Şubat ayındaki olumsuz hava koşullarına rağmen sanayi üretiminin ilk 2 ayda yüzde 3 büyümesi, büyümede yumuşak inişin tartışılmasının en önemli nedeni. Yüzde 4 yıllık büyüme hedefinin, küresel ekonomi de böyle sürdüğü müddetçe, hedefleri aşması bence doğal olacak. Çünkü Başbakan Yardımcısı Ali Babacan ve bürokratların aksine, partiden gelen baskıların da sonucu, Hükümetin genel tavrının “Mümkün olduğunca fazla büyüme rakamının yakalanması” olduğunu açıkca görüyoruz.
Merkez Bankası’nın bu çerçevede sıkı para politikasını devam ettirmesi kaçınılmaz. Ancak harcamalardaki artış devam ettiği sürece, Hükümetin etkisinde faizleri de artırmak niyetinde olmayan Merkez Bankası’nın, günlük likidite ayarlamaları dışında fazla bir şey yapamayacağı da görülüyor.
Hükümetin tercihleri doğrultusunda iç talep ve üretimin canlı seyretmesi, ister istemez ithalatı da artıracaktır. Bu da, artan enerji fiyatlarının da etkisiyle, cari açığın geçen yılki gibi milli gelirin yüzde 10’u seviyesini koruması anlamına gelir. Bu oranın her an tehlikeye yol açacak bir oran olduğu da açık.
Dolayısıyla bu eğilim cari açık sorunun aynen devamı yanında, enflasyonun da ekonomik dengeyi bozacak ek bir tehlike olmasını beraberinde getirir.
İŞ KAZALARI KADER DEĞİL
Zonguldak Çaycuma’da köprünün çökmesi ve 14 kişinin kaybolmasının ardından dün üniversite öğretim üyelerinin daha önce verdikleri raporu öğrenince, nasıl göz göre göre insanlarımızı harcadığımız bir sistem içinde olduğumuzu, bir kez daha hatırladım.
Daha geçen ay baraj yapımında kapağın patlaması sonucu ölen işçiler, Tuzla’da sürekli tekrarlanan ölümlü iş kazaları, hala toprak altında bulunan kömür ocaklarında çalışan işçilerin cenazeleri. Üstüne de bu köprü faciası.
Üniversitei öğretim üyeleri, daha bir ay önce bu köprü için verilen “yıkılır” raporunu hatırlatıp, hem eskiyen köprülerin sürekli makyaj değil ciddi güçlendirmelere ihtiyaç duyduğunu, son dönemde sayıları artan hidroelektrik santralleri ve barajlar nedeniyle, mecburen bırakılan suların normal debiyi çok artırıp, özellikle eski köprüleri haddinden fazla ve hızlı yıprattığını, bu unsurların raporlarda yazıldığını söylüyorlar.

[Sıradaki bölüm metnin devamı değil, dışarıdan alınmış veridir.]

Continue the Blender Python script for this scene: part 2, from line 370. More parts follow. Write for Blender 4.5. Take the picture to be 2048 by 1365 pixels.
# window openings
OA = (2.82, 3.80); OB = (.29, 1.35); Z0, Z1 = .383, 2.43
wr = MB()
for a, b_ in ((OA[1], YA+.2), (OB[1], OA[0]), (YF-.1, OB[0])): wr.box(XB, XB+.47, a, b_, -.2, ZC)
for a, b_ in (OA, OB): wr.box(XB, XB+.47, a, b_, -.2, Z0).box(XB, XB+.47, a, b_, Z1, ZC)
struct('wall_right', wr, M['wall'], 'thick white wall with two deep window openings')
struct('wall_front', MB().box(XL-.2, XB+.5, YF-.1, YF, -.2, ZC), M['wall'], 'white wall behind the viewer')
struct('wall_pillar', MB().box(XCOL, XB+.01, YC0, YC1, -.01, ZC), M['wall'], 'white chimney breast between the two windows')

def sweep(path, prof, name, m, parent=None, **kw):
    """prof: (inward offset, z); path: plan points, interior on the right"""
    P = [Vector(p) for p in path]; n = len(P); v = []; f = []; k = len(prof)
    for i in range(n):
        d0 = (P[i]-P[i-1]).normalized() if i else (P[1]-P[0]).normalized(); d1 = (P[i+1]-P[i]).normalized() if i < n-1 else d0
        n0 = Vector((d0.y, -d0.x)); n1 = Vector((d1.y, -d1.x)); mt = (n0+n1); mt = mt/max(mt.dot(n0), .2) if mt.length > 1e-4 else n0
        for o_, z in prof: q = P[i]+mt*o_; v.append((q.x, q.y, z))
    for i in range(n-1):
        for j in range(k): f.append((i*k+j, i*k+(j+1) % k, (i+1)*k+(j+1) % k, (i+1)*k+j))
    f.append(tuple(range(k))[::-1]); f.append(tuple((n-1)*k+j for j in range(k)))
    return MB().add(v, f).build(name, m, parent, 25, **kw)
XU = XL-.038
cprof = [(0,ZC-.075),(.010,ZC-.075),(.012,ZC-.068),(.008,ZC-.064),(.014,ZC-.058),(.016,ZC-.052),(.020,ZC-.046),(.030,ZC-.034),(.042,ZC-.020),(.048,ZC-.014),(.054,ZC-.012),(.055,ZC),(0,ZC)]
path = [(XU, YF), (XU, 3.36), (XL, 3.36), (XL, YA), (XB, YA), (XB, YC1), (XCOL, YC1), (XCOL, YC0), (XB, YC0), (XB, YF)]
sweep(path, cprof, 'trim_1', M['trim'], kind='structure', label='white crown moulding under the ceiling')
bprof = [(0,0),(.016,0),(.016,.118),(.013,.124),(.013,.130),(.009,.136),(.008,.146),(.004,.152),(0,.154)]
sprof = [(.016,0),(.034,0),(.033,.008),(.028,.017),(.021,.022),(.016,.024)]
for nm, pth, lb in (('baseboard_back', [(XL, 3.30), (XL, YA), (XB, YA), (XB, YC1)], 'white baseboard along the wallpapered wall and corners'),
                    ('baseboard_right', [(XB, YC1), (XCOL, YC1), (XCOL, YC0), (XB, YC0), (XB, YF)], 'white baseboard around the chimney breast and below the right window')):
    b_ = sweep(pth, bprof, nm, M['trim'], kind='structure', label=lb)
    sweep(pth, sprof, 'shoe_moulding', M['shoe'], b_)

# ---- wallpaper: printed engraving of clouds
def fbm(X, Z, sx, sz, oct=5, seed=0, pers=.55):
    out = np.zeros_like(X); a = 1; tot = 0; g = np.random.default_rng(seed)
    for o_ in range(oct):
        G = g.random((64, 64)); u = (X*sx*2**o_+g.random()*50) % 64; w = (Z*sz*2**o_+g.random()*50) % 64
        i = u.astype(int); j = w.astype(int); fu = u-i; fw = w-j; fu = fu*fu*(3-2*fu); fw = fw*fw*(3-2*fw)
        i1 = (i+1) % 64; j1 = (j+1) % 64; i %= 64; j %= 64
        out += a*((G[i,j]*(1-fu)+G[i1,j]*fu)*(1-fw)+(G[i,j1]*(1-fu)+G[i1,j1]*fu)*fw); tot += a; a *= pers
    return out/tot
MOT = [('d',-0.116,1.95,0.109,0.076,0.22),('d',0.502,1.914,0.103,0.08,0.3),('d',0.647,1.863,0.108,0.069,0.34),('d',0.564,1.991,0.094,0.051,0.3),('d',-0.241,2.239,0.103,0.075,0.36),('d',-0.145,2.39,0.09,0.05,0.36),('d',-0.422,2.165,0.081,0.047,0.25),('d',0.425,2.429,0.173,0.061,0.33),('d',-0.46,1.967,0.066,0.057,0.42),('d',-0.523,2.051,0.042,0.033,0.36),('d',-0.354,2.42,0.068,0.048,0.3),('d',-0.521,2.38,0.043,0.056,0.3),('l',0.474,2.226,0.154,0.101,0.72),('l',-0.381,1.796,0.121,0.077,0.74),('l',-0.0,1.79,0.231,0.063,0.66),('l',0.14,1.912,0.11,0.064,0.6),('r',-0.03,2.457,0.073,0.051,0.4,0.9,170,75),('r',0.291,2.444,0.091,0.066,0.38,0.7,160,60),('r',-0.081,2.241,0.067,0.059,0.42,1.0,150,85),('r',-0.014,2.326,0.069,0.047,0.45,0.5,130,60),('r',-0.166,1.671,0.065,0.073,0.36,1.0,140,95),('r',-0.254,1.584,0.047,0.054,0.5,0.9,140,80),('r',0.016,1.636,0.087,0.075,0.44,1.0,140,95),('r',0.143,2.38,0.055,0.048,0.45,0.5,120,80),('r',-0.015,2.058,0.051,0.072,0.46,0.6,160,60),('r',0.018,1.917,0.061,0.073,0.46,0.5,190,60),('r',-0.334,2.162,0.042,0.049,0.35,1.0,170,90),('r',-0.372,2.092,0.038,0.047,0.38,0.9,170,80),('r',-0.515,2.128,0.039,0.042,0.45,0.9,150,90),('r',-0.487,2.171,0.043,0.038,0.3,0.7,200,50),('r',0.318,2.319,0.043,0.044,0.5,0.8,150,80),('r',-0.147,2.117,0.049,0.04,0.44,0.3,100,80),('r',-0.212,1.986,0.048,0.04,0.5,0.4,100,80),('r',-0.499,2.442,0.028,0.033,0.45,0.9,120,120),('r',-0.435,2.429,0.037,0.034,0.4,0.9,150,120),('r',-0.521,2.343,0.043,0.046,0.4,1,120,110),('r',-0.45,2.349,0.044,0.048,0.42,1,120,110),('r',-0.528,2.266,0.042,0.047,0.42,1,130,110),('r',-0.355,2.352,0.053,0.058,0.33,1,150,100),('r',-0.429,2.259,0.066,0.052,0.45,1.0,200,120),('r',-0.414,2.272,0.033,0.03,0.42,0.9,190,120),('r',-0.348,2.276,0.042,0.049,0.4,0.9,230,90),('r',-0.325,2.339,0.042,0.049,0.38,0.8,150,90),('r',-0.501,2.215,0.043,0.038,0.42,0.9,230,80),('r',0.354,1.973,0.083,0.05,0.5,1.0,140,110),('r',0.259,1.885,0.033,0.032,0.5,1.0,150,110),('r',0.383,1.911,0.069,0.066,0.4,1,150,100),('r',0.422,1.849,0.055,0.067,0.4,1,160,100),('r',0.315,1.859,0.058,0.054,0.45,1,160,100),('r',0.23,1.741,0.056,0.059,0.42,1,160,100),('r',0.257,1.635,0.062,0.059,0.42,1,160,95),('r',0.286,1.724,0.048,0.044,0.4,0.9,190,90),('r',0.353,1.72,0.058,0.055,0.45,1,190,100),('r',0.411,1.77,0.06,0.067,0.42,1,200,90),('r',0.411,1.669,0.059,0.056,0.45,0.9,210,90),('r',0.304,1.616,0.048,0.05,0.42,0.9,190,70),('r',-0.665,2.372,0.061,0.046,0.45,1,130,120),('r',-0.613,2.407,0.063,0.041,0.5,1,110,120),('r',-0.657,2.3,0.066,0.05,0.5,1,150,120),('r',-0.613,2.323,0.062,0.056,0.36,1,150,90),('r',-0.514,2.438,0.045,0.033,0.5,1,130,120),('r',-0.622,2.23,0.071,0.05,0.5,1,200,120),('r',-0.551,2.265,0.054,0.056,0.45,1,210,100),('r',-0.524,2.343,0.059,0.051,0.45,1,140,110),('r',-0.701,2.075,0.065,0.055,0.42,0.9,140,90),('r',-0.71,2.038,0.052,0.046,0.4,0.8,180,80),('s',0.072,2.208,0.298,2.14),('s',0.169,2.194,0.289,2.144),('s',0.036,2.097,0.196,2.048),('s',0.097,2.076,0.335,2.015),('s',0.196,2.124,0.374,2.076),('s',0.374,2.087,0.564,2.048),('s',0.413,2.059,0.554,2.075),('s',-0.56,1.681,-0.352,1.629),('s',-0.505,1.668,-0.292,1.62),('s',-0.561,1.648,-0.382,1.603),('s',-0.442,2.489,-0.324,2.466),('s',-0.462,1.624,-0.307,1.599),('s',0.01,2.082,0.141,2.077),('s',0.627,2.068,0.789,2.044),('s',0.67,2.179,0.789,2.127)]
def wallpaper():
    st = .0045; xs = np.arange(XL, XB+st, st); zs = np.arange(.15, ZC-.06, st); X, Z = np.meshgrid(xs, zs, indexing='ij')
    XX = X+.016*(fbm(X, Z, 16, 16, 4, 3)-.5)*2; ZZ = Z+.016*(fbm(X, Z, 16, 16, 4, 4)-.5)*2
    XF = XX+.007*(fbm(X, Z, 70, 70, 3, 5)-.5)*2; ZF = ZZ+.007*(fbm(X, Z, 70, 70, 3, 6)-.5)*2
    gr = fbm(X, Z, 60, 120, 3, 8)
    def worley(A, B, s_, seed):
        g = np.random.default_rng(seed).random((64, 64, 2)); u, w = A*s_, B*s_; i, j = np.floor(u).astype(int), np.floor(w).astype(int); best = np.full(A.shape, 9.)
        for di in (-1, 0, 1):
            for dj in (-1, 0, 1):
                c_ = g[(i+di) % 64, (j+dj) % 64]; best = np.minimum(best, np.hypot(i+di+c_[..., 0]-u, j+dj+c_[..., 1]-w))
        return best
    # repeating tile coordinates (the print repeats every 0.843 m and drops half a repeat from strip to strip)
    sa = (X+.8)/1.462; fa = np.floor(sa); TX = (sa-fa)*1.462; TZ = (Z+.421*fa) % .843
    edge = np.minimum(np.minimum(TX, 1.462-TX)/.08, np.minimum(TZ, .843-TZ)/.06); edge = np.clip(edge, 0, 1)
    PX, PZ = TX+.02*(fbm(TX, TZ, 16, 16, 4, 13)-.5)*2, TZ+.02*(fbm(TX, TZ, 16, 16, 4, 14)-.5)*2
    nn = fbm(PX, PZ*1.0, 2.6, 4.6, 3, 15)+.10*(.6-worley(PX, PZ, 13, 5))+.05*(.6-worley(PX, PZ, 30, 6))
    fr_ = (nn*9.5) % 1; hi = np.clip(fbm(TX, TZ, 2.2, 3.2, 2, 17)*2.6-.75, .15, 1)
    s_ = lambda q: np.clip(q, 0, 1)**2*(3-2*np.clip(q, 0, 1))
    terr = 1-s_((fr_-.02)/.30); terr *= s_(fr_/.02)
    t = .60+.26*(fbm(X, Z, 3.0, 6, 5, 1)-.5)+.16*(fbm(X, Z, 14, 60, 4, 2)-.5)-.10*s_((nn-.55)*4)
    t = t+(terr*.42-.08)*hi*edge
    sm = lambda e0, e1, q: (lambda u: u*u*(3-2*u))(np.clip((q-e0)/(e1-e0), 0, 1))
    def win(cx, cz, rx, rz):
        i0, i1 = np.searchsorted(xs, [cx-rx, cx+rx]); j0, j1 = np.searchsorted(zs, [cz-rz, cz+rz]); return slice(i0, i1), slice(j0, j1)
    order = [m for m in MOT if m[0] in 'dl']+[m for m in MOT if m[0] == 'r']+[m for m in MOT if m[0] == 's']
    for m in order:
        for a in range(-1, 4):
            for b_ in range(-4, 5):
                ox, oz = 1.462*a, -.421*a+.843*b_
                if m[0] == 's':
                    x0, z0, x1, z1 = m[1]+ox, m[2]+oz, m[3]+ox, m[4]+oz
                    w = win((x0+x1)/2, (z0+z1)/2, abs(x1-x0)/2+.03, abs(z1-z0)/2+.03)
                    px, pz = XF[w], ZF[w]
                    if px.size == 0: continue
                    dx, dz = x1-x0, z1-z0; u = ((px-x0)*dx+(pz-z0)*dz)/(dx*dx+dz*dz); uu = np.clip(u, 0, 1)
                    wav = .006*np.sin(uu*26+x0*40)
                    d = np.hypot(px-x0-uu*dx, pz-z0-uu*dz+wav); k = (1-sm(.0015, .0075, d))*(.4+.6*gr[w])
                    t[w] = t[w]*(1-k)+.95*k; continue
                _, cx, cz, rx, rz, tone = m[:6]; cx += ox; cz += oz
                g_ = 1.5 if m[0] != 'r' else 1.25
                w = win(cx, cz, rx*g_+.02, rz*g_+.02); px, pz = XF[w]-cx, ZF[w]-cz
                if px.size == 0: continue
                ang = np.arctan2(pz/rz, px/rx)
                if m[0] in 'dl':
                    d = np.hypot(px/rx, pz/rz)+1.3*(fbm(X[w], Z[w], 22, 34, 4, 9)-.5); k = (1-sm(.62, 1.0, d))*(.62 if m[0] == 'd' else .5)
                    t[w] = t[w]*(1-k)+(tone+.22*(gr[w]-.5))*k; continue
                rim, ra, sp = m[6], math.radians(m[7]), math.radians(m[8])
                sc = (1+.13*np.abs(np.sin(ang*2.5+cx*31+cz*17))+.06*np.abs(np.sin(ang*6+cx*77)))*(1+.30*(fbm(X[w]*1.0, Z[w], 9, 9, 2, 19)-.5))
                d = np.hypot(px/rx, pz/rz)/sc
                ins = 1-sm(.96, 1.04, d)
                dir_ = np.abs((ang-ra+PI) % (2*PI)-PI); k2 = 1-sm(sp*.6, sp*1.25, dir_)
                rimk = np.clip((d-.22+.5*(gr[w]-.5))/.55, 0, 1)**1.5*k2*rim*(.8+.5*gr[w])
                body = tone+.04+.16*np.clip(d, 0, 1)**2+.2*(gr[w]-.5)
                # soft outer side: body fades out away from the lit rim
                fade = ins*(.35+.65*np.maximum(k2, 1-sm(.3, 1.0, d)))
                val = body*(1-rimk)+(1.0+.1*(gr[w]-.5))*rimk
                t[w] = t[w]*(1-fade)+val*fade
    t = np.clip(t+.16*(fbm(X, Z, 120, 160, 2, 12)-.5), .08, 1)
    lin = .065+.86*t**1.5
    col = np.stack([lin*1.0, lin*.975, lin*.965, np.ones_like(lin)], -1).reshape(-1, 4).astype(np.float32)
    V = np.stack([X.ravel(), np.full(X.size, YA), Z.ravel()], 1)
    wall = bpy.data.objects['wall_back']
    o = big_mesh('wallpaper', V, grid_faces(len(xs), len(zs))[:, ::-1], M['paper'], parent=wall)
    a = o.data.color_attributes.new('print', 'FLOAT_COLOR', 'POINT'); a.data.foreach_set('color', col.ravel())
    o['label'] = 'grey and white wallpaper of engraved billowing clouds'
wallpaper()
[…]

Evet, büyümede yarıştığımız Çin ile iş kazaları konusunda da yarışıyoruz..
İş kazaları, köprü kazalarına “kader” denemez, olsa olsa vahşi kapitalizm denir.
Bu da, ekonomi gibi demokrasi kalitesinde da Çin ile yarıştığımızı gösterir.
Vahşi Kapitalizm yerine, insana değer veren kurallı bir piyasa ekonomisi ve insana saygılı bir demokrasi gerekiyor. Bu ise eğitimin “kader”anlayışına değil, bilimsel baza oturmasıyla olur.